Tuesday, January 4, 2011


Happy New Year, everybody—2010 is kaput! Adios to pictures of pelicans drowning in oil. Outta my way to massive layoffs, home foreclosures and cranky voters. Goodbye to the multisyllabic Icelandic volcano that grounded so many airplanes and to the Somali pirates who hijacked so many ships. And for Pete’s sake, no more vuvuzelas! 2011 is ready to roll, and maybe we can get a few things right this time around.

In that spirit, I’d love to rev up some excitement about nonfiction this year and help to put it on the map at a time when it’s needed most. Nonfiction books for kids may not explode pieces of the planet like last year’s BP oil spill or the war in Afghanistan, but they can certainly give the next generation a leg up on preventing such disasters. Why? The big surprise is that we’re currently in the midst of a Golden Age of nonfiction writing for kids. The quality of work that’s being done is simply astounding. Just look at all the things that first-rate nonfiction books can do:

Despite our best efforts, our children are falling behind the rest of the world in education. The U.S. ranks 17th in the 2009 OECD tests comparing student performance in reading, math, and science.
The best nonfiction books are written with such care and are so thoroughly vetted that they get the facts straight, unlike many of today’s error-prone textbooks.

Better yet, these books are anything but boring. Their pages overflow with magical ways to get kids excited about the very subjects they need to learn in school; math, science, history, social studies, reading, writing, economics and the arts. The best nonfiction can do something else too; it encourages readers to think outside the box of tests and test scores. We need all the creativity we can get. It’s one of the main traits that made us successful in the first place.

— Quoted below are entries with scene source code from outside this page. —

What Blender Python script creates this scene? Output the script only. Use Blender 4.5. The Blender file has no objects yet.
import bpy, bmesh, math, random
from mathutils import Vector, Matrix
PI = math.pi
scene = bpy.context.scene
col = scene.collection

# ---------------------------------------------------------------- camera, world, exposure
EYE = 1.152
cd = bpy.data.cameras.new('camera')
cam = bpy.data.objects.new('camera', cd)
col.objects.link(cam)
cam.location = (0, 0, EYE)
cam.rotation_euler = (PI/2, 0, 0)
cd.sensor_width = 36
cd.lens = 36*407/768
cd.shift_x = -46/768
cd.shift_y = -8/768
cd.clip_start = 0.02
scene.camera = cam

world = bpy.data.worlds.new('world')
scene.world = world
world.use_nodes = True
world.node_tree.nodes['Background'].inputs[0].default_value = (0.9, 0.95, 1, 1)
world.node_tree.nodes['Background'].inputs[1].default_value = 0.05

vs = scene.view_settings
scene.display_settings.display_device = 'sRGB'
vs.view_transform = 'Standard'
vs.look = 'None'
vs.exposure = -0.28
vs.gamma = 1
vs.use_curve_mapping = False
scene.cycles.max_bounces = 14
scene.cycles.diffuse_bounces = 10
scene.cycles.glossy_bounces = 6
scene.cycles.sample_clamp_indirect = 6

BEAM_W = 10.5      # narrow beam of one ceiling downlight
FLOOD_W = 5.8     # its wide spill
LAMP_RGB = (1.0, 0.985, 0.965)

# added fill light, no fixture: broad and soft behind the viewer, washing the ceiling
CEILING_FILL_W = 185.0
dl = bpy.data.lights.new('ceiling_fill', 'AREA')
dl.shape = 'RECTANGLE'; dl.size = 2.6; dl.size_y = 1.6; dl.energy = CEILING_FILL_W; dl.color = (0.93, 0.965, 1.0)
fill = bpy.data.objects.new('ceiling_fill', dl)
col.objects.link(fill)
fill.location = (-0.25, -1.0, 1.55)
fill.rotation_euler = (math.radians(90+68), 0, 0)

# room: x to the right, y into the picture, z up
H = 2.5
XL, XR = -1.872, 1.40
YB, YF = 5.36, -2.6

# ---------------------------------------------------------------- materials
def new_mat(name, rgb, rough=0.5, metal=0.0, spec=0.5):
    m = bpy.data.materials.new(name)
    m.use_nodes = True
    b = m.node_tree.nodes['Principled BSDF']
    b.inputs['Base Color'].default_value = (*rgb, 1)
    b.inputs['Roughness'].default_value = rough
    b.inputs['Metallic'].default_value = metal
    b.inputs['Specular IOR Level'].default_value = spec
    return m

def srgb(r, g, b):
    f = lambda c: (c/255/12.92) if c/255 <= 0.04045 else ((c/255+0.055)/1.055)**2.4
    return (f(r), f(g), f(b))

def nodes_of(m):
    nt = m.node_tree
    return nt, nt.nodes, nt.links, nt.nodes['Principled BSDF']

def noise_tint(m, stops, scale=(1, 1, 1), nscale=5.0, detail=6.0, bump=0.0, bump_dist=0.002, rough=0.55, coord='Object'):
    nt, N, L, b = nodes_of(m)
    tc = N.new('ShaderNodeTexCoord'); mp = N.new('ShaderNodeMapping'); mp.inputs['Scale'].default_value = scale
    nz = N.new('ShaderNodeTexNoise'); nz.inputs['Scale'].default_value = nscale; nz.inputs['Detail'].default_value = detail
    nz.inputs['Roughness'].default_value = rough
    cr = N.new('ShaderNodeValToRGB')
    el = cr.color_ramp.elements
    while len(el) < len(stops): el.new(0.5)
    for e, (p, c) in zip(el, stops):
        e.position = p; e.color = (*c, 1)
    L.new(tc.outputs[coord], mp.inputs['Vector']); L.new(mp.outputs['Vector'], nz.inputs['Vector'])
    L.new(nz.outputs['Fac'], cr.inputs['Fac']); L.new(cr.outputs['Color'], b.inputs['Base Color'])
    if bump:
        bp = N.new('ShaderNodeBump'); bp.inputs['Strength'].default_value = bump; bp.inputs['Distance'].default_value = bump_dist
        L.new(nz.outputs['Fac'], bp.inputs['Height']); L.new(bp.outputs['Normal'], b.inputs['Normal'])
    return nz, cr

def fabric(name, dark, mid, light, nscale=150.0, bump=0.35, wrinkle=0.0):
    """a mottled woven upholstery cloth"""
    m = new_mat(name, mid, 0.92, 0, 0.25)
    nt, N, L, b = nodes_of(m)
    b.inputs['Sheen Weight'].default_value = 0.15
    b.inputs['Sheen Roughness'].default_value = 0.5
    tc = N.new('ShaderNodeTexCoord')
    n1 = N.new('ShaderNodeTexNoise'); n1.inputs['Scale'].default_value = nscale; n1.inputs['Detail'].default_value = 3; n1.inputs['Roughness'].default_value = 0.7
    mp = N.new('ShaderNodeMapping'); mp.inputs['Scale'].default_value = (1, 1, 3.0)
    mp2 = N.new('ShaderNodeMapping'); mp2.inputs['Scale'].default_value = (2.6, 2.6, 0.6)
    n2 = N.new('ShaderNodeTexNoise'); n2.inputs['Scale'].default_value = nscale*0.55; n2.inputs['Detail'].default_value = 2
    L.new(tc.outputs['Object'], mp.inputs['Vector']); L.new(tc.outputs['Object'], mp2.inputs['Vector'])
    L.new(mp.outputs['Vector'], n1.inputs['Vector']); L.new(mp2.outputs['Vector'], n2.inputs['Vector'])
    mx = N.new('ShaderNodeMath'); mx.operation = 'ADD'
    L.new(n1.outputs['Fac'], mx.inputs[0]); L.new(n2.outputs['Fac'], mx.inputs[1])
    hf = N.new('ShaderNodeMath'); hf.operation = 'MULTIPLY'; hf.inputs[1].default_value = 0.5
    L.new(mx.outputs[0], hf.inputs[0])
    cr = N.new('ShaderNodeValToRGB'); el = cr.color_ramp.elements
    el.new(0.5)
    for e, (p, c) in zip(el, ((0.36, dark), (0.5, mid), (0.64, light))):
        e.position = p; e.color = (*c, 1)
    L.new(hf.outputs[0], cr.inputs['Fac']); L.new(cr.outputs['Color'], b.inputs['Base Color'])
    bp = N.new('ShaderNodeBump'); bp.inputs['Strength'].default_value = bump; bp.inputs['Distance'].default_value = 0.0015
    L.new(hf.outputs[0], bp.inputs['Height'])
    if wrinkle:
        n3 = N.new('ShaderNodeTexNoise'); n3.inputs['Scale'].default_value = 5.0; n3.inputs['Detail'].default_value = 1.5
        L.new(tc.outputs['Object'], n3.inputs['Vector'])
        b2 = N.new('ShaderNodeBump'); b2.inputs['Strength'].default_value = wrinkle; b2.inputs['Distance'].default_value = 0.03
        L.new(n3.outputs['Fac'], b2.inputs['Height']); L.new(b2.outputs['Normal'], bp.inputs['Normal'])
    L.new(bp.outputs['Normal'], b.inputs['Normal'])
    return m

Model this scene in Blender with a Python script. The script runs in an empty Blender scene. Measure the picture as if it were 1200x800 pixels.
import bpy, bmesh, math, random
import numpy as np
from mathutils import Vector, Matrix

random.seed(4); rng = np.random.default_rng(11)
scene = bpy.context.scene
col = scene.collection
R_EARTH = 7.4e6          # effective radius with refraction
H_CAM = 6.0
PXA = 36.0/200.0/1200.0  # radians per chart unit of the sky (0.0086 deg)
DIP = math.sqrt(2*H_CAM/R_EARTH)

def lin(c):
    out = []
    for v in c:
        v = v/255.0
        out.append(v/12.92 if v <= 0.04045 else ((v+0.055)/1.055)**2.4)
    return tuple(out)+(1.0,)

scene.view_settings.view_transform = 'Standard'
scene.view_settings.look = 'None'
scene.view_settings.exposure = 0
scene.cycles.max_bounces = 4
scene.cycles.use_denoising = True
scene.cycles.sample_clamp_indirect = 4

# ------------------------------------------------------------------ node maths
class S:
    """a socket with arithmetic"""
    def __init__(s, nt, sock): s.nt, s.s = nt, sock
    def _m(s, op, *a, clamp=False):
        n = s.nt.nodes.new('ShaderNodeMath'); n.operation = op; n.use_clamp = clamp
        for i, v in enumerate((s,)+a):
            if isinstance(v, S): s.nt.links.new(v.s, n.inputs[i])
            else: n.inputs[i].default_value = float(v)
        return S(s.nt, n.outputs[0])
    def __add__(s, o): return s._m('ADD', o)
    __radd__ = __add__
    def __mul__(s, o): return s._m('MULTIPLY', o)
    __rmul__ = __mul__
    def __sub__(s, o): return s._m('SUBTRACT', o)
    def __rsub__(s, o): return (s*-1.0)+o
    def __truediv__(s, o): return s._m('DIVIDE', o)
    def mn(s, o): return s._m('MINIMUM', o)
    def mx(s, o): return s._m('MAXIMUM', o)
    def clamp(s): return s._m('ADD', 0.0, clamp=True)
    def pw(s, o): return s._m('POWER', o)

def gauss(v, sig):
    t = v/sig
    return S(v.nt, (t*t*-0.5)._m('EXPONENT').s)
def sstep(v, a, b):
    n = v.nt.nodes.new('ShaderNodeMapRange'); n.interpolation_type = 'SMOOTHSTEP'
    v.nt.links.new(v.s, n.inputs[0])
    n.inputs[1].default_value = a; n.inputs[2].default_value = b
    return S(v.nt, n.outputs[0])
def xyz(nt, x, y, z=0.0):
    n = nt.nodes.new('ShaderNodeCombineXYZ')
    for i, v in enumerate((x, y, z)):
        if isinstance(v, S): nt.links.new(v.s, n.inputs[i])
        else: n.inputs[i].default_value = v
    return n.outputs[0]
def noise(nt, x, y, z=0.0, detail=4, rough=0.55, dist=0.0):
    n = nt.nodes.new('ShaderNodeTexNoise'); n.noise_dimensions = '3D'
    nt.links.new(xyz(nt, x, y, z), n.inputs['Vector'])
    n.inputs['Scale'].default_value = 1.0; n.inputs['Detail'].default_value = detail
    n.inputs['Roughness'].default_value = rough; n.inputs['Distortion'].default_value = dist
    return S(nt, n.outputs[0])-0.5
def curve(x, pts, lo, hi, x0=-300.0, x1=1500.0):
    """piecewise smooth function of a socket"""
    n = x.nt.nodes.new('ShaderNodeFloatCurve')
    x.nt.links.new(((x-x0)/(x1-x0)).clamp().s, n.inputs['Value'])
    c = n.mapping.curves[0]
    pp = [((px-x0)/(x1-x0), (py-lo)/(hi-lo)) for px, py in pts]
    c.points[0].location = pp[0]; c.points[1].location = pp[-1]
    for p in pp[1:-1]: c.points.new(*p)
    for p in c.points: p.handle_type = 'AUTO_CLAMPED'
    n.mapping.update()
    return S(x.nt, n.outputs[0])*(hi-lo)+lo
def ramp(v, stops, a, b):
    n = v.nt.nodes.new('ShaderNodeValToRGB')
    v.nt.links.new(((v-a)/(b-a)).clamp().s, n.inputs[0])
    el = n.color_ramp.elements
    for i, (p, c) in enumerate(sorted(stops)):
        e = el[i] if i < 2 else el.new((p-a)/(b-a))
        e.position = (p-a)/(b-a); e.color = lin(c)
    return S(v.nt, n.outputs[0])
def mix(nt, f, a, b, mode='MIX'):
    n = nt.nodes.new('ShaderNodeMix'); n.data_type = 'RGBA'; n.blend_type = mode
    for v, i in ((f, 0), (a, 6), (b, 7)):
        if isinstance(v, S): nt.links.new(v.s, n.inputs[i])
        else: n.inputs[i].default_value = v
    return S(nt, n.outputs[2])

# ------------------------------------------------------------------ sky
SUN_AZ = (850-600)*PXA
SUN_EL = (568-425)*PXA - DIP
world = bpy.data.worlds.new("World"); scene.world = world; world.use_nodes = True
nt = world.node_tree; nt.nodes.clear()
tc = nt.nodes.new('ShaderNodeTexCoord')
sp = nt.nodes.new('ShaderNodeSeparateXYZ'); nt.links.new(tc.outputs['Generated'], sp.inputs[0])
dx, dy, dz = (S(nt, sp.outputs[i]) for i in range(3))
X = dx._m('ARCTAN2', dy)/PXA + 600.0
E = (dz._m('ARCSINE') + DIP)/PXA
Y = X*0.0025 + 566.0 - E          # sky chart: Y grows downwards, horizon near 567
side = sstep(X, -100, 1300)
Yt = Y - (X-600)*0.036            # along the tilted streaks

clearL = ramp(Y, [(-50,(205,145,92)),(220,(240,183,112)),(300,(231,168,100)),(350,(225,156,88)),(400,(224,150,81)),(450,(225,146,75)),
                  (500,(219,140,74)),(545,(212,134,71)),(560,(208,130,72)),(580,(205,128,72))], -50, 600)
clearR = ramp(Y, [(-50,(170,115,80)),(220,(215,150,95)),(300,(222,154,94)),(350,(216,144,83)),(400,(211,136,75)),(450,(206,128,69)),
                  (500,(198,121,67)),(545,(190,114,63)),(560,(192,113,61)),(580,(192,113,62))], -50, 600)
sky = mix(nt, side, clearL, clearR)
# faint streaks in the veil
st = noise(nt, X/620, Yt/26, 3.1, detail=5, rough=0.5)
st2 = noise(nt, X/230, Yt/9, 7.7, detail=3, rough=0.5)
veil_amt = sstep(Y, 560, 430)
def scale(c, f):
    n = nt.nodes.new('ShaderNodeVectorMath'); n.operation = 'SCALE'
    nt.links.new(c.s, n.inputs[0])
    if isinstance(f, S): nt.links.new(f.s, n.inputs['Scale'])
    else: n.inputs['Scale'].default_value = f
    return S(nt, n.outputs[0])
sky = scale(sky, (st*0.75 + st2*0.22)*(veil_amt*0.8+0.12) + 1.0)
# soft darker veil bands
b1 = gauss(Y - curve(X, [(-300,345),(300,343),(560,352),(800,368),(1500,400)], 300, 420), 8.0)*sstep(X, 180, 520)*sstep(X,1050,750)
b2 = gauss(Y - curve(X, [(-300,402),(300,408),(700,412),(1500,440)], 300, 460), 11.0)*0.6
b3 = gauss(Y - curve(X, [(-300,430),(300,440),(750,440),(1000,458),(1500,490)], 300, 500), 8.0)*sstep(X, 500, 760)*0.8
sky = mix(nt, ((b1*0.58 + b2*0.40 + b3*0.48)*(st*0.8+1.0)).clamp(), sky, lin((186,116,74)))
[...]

Not only that, but nonfiction books are fun to read in their own right. They are not textbooks, after all. So nonfiction gets to be hilarious. Or insightful. Or creative to the nth degree. The books can often shock and surprise their readers, and their fabulous artwork adds luster to the tales and enhances the information. Their pages can examine any subject in great depth. They can relate the best stories of all time, and like their fictional counterparts, they can present their true tales as mysteries or as adventures or even as romance. Readers are introduced to the most interesting people of all time too, each one up close and personal with all their flaws and imperfections as well as the deeds that made them famous. What's more, they don't even have to be famous.

I often wonder who’s reading this blog. Other INK bloggers? Writers? Nonfiction fans or artists or teachers or editors or parents or kids or lurkers and surfers? I imagine that I’m usually preaching to the choir , and if that’s the case, maybe we can give nonfiction a shot in the arm this year. But if you’re simply curious or were just passing through, try taking a look at these books. I think you’ll be in for a treat.


kidzooo said...

I am a children's non-fiction writer and I read your blog! Thanks for your enthusiasm for what you do...it's contagious!

Barb said...

I too am a children's nonfiction writer and like you, wonder if most of us are just preaching to the choir. If anyone has any links to research that shows creative nonfiction's positive impact in the classroom or other ideas on how to "spread the power of kids nonfiction" at conferences or school visits, would love to have concrete info to share with teachers, librarians and parents!

Rosalyn Schanzer said...

Thanks, fellow authors! Barb, the INK authors have a website that promotes nonfiction and nonfiction authors in the classroom, and among other things, it includes a page full of articles, studies, and books that may answer your questions. The fastest way to get there is to go directly to www.inkthinktank.com/page/supportmaterials.html

To see our authors' comments about school visits, adult presentations, and more, you could just navigate the whole website at www.inkthinktank.com. You can also check out the way we link our books directly to the National Education Standards - very helpful for teachers, we hope.

fusenumber8 said...

Well, when folks ask me to recommend nonfiction blogs for children's books, this is the number one site I recommend time and time again. So trust me, your readership is far and wide.